Volumes could be, in fact, have been written about the exploits of the first demonstrators of the practical heavier-than-air flying machines,--of the crossing of the English Channel by Bleriot, of the flights by Wilbur Wright at Rheims, France; of Mr. Curtiss’ winning of the first Gordon Bennet International speed trophy and his flight down the Hudson from Albany to New York; of Orville Wright’s flight at Fort Meyer, and the death of Lieut. Selfridge who was flying with him. The barest record of these interesting accomplishments would fill volumes. Of the aeroplane proper it is enough to say here that since 1908 its development has been too rapid for accurate recording. In strength, in speed, in reliability, in size and carrying capacity, it has developed at a remarkable rate. At this writing the speed record is about 130 miles per hour; the duration record is more than 24 hours, non-stop; the distance record is some 1,300 miles in one day; the altitude record some 26,000 feet. New records succeed the old ones with such rapidity that probably before this can be printed all these present records will have been greatly eclipsed.

[Illustration:

AEROPLANE “RED WING” HAMMONDSPORT, N.Y.

FIRST AMERICAN PUBLIC FLIGHT, MAR 12 1908]
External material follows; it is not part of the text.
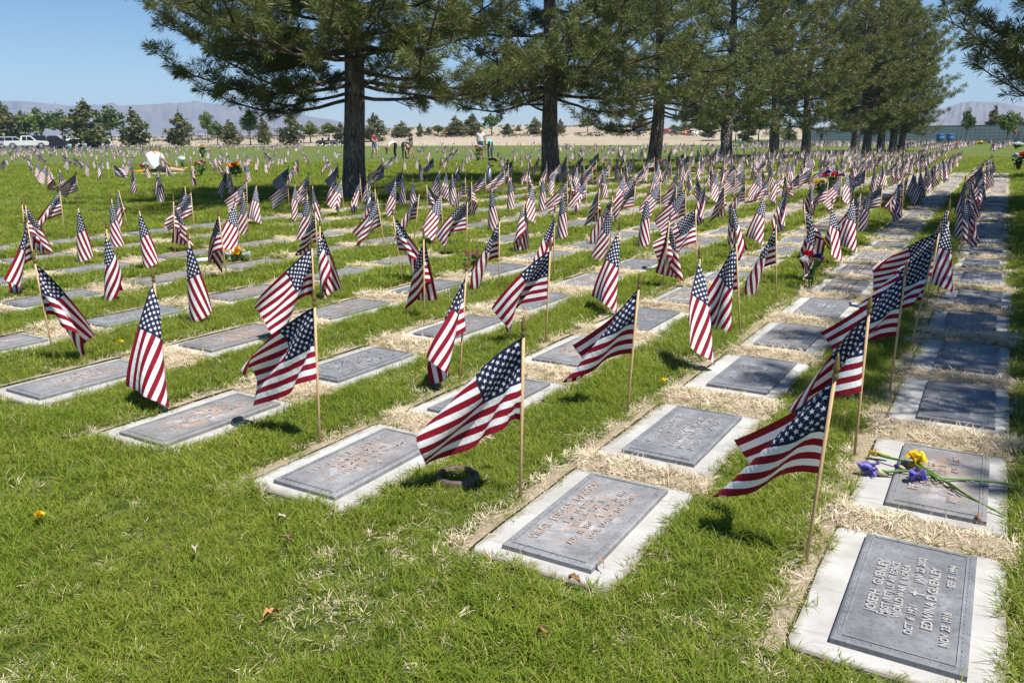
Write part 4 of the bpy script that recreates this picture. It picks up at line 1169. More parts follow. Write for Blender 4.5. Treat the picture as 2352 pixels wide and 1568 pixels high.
# the regular ranks: one flag at the head of every marker that has none yet
def near_flag(x, y, r):
    return any((f[0] - x) ** 2 + (f[1] - y) ** 2 < r * r for f in FLAGS)
CELLS_OF = {}
GRID = []
for j in range(NCOL):
    for k in range(48):
        a = row_along(j, k) + Rf.uniform(0.04, 0.24); b = col_across(j, k) - 0.27 - 0.035 * max(0, j - 2) + Rf.uniform(-.07, .05)
        if a > (29.6, 36, 44, 47)[min(j, 3)]: continue
        p = ab(a, b)
        if not in_view(a, b, 30): continue
        if near_flag(p[0], p[1], 0.55 if k > 5 else 0.75): continue
        if Rf.random() < 0.03: continue
        v, yw = pick(0.26 if k > 4 else 0.12)
        GRID.append([p[0], p[1], v, yw, Rf.gauss(0, .05), Rf.gauss(0, .04), None, Rf.uniform(0.95, 1.04)])
FLAGS += GRID
# beyond: open lawn, the carpet at the far edge, and the ranks before the grey wall
def scatter(n, fx, fy, keep=lambda x, y: True, p=0.15):
    c = 0
    for _ in range(n):
        px, py = fx(), fy()
        q = at(px, py)
        if q[1] > 3 and keep(q[0], q[1]) and not near_flag(q[0], q[1], 0.5):
            v, yw = pick(p); FLAGS.append([q[0], q[1], v, yw, Rf.gauss(0, .05), 0, 'far', 1.0]); c += 1
U = Rf.uniform
scatter(60, lambda: U(1260, 1700), lambda: U(352, 372), p=0.1)
scatter(30, lambda: U(850, 1260), lambda: U(346, 356))
scatter(150, lambda: U(-10, 420), lambda: U(350, 364), p=.2)
scatter(120, lambda: U(-10, 700), lambda: U(341.5, 350), p=.2)
scatter(170, lambda: U(240, 700), lambda: U(336.5, 340.5), p=.2)
scatter(70, lambda: U(700, 1250), lambda: U(333.5, 336.5), p=.1)
scatter(110, lambda: U(1260, 1720), lambda: U(340, 352), p=.1)
def rank(p0, p1, step=0.9):
    A, B = np.array(at(*p0)), np.array(at(*p1)); L = np.hypot(*(B - A)); n = int(L / step)
    for i in range(n + 1):
        q = A + (B - A) * (i / max(1, n))
        if near_flag(q[0], q[1], 0.35): continue
        v, yw = pick(.15); FLAGS.append([q[0] + Rf.gauss(0, .06), q[1] + Rf.gauss(0, .08), v, yw, Rf.gauss(0, .05), 0, 'far', 1.0])
for p0, p1 in [((2163, 351), (2240, 332.5)), ((2115, 349), (2230, 329.5)), ((2060, 346), (2150, 329.5)), ((1950, 342), (2110, 329.5)), ((1850, 343), (2060, 329.6)), ((1770, 343), (1990, 330)),
               ((1725, 345), (1930, 330)), ((1690, 344), (1870, 330.5)), ((1730, 336), (1810, 331)), ((2277, 349), (2323, 333.5)), ((2180, 331), (2352, 329.8)), ((1700, 337), (1900, 329.8))]: rank(p0, p1)

GROUP_F = 'small flags standing at the graves'
def fkey(f): return math.hypot(f[0], f[1])
vis = [f for f in FLAGS if -25 < project(f[0], f[1], 0.3)[0] < PW + 25]
vis.sort(key=fkey)
NEAR, FAR = vis[:298], vis[298:]
POSE = {}
def pose_word(v):
    return 'blown open' if v in BLOWN else ('half open' if v in HALF else 'hanging limp')
used = set()
for f in NEAR:
    a, b = to_ab(f[:2])
    w = pose_word(f[2])
    px, py = project(f[0], f[1], 0.3)
    if f[6] is None and b > -10.6:
        best = min(((abs(row_along(j, k) + 0.12 - a) + 1.3 * abs(col_across(j, k) - 0.3 - b), j, k) for j in range(NCOL) for k in range(48)))
        _, j, k = best
        base = f'stars and stripes flag {w}, {ORD[k]} back in {CNAME[j]}'
    else:
        base = None
    f.append(base)
# lawn flags: single them out by order along the distance and by the landmark below or beside them
LM = [(0, 'below the white van'), (150, 'below the white pickup'), (330, 'beside the seated man in white'), (470, 'near the bouquets on the lawn'), (640, 'between the bouquets and the first pine'), (860, 'near the maroon and navy visitors'),
      (1010, 'between the visitors and the water tap'), (1180, 'just past the water tap'), (1330, 'past the second pine trunk'), (1520, 'past the third pine trunk')]
cnt = {}
for f in NEAR:
    if f[8] is None:
        px, py = project(f[0], f[1], 0.3)
        lm = min(LM, key=lambda t: abs(t[0] - px))[1]
        cnt[lm] = cnt.get(lm, 0) + 1
        n = cnt[lm]
        f[8] = f'lawn flag {pose_word(f[2])} {lm}, {ORD[n - 1] if n <= 32 else "far"} out'
for f in NEAR:
    lab = f[8]
    if lab in used:
        lab = lab.replace('flag ', 'second flag ', 1)
        if lab in used: lab = lab.replace('second flag', 'third flag', 1)
    used.add(lab)
    root = empty('grave_flag', (f[0], f[1], 0), 0, lab, 'flag', GROUP_F)
    root.rotation_euler = (-f[5], f[4], 0)
    root.scale = (f[7],) * 3
    o = link('stick', STICK_ME, root)
    link('finial', FINIAL_ME, root)
    link('flag_cloth', CLOTHS[f[2]], root, None, (0, 0, math.radians(f[3])))
# the rest, past the first three hundred, as one mass
def far_flags():
    V = []; F = []; UVs = []; n = 0
    sV = []; sF = []; m = 0
    ri = np.linspace(0, NV - 1, 5).round().astype(int); ci = np.linspace(0, NU - 1, 7).round().astype(int)
    R_, C_ = len(ri), len(ci)
    r, c = np.meshgrid(np.arange(R_ - 1), np.arange(C_ - 1), indexing='ij'); r = r.ravel(); c = c.ravel()
    f0 = np.stack([(r + 1) * C_ + c, (r + 1) * C_ + c + 1, r * C_ + c + 1, r * C_ + c], -1)
    uu, vv = np.meshgrid(ci / (NU - 1), 1 - ri / (NV - 1))
    uv0 = np.stack([uu.ravel(), vv.ravel()], -1)
    for f in FAR:
        q = CLOTH[f[2]][np.ix_(ri, ci)].reshape(-1, 3) + np.array([0, 0, TOP])
        a = math.radians(f[3]); cs, sn = math.cos(a), math.sin(a)
        x = q[:, 0] * cs - q[:, 1] * sn + f[0] + f[4] * q[:, 2]; y = q[:, 0] * sn + q[:, 1] * cs + f[1]
        V.append(np.stack([x, y, q[:, 2]], -1)); F.append(f0 + n); UVs.append(uv0); n += R_ * C_
        w = 0.006
        b = np.array([(-w, 0, -.05), (w, -w, -.05), (0, w, -.05), (-w, 0, STICK), (w, -w, STICK), (0, w, STICK)])
        b[:, 0] += f[0] + f[4] * b[:, 2]; b[:, 1] += f[1]
        sV.append(b); sF.append(np.array([(0, 1, 4, 3), (1, 2, 5, 4), (2, 0, 3, 5)]) + m); m += 6
    V = np.concatenate(V); F = np.concatenate(F); UVs = np.concatenate(UVs)
    me = fast_mesh('far_flags', V, F, M_FLAG, True)
    uv = me.uv_layers.new(name='UVMap'); uv.data.foreach_set('uv', UVs[F.ravel()].astype(np.float32).ravel())
    o = link('far_flags', me); tag(o, 'carpet of tiny flags across the far lawn and before the grey wall', None, None, 'stuff')
    s = link('far_sticks', fast_mesh('far_sticks', np.concatenate(sV), np.concatenate(sF), STICK_ME.materials[0]), o); s['kind'] = 'stuff'
far_flags()
# ================================================================ people
def skin_body(joints, bones, mats, regions, name, parent):
    """One continuous body. joints: name -> (x, y, z, radius); bones: pairs; regions: bone -> material index."""
    names = list(joints); idx = {n: i for i, n in enumerate(names)}
    me = bpy.data.meshes.new(name)
    me.from_pydata([joints[n][:3] for n in names], [(idx[a], idx[b]) for a, b in bones], [])
    o = bpy.data.objects.new(name, me); COL.objects.link(o)
    o.modifiers.new('skin', 'SKIN'); sub = o.modifiers.new('sub', 'SUBSURF'); sub.levels = 2; sub.render_levels = 2
    for i, n in enumerate(names):
        s = me.skin_vertices[0].data[i]; r = joints[n][3]; s.radius = (r, r) if not hasattr(r, '__len__') else r
        s.use_root = (n == 'pelvis')
    dg = bpy.context.evaluated_depsgraph_get()
    res = bpy.data.meshes.new_from_object(o.evaluated_get(dg))
    bpy.data.objects.remove(o); bpy.data.meshes.remove(me)
    res.name = name
    res.materials.clear()
    for m in mats: res.materials.append(m)
    P = {n: Vector(joints[n][:3]) for n in names}
    for p in res.polygons:
        c = p.center; best = (9e9, 0)
        for (a, b) in bones:
            A, B = P[a], P[b]; d = B - A; L2 = d.length_squared
            t = max(0, min(1, (c - A).dot(d) / L2)) if L2 else 0
            dist = (c - (A + d * t)).length
            r = joints[a][3]; r = r if not hasattr(r, '__len__') else max(r)
            q = dist - 0.6 * r
            rg = regions[(a, b)]
            if hasattr(rg, '__len__'): rg = rg[1] if t < rg[0] else rg[2]
            if q < best[0]: best = (q, rg)
        p.material_index = best[1]; p.use_smooth = True
    return link(name, res, parent)
SKIN = plain('skin_tan', (0.42, 0.235, 0.15), 0.55, 0, 0.08); SKIN2 = plain('skin_light', (0.52, 0.32, 0.22), 0.55, 0, 0.08)
def cloth(n, c): return plain('cloth_' + n, c, 0.85, 0, 0.15, 12)
BONES = [('pelvis', 'waist'), ('waist', 'chest'), ('chest', 'neck'), ('neck', 'head'), ('head', 'crown'),
         ('chest', 'shL'), ('shL', 'elL'), ('elL', 'wrL'), ('wrL', 'haL'), ('chest', 'shR'), ('shR', 'elR'), ('elR', 'wrR'), ('wrR', 'haR'),
         ('pelvis', 'hiL'), ('hiL', 'knL'), ('knL', 'anL'), ('anL', 'toL'), ('pelvis', 'hiR'), ('hiR', 'knR'), ('knR', 'anR'), ('anR', 'toR')]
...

[Illustration: The biplane in which G. H. Curtiss flew from Albany to New York in 1910.]

Meantime the aeroplane has developed greatly in other directions. In flying over land with the early types of machines many fatal accidents occurred, particularly to the fliers who gave exhibitions everywhere during 1909, 1910 and 1911. A majority of these accidents were indirectly due to the fact that a very smooth surface is required for landing a fragile machine running at high speed. The obvious expedient was to develop machines capable of rising from and alighting upon the water.